Siegel: I spent three months at Stellenbosch University in South Africa as a visiting scholar. Again, my life has changed. I think life is changing all the time. We can be wise if we let ourselves change at all. This has taken my life in a whole new direction. I was brought to Stellenbosch to talk about the First Year Experience and ethical leadership. Stellenbosch is the university where apartheid was incubated. That's a chilling indictment. They are only 13 years away from apartheid. This wonderful university, with a new director and a new vision is moving toward being an incubator for reconciliation. Isn't that powerful?
Mandela has been given an honorary doctorate there, and he is the first black president in Stellenbosch's history. In April of this coming spring, I'll be going back. He has called a major conference of all the major universities in South Africa. It's going to be on ethical leadership and social responsibility. Isn't that exciting?
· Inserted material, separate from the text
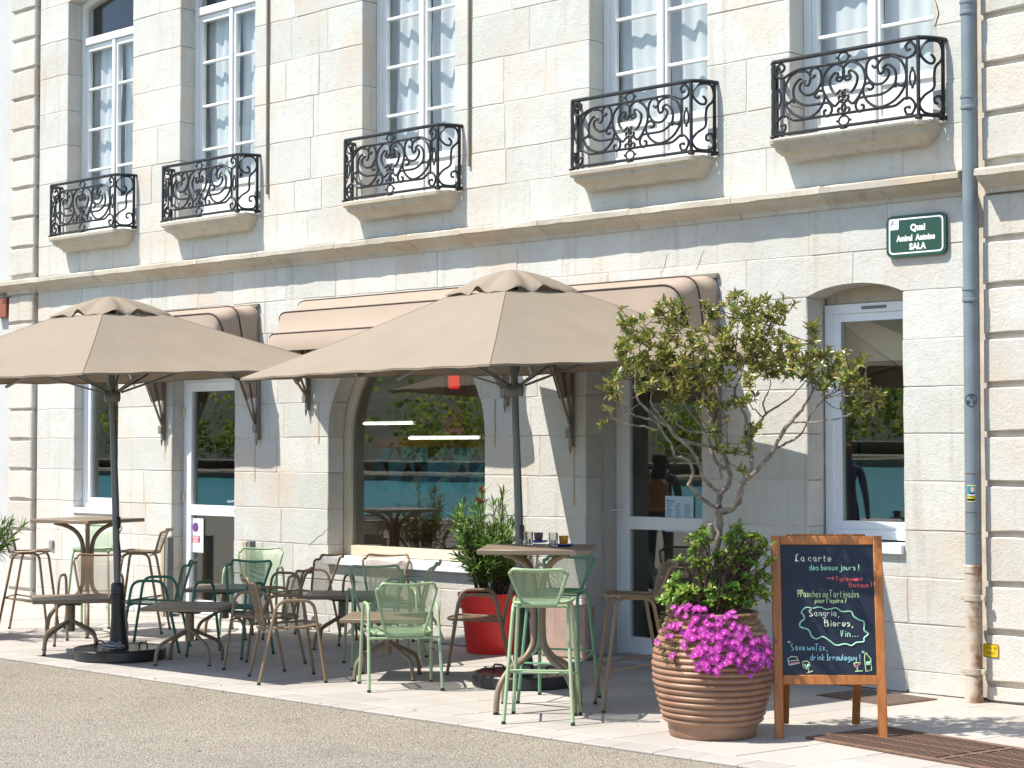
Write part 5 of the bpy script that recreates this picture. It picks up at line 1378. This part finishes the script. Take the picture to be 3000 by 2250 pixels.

Riekeman: Betty, it's obvious your achievements abound, but what are you most proud of having accomplished?
Siegel: I'd like to think that what we're doing in ethical leadership and social responsibility is the most important thing. I'm really not at the stage in my life where I'm much interested in fund raising, building raising. If I hear one more time that the president's job is to raise money, I'm going to throw up.
Riekeman: Thank you.
Siegel: If that's what they want, believe me, that university will not be better for it. They may have more buildings, but I wouldn't want to go into the presidency as a fund-raiser.
I'd like to think I'm a friend-raiser. That is very important; it's about relationships and teaching people how to have relationships. They have a responsibility for something bigger than that. For the programs that we have in place all have an ethical base. The friendships we make with the people we have around us should be caught up in the same aspect of it.
Riekeman: This has been a treat for us and I have to say that when I see people around you, I feel they are sitting at your feet learning.
Siegel: Let me return that kudos to someone who I come to for real advice on how you create an intentional university. Thank you, soul brother.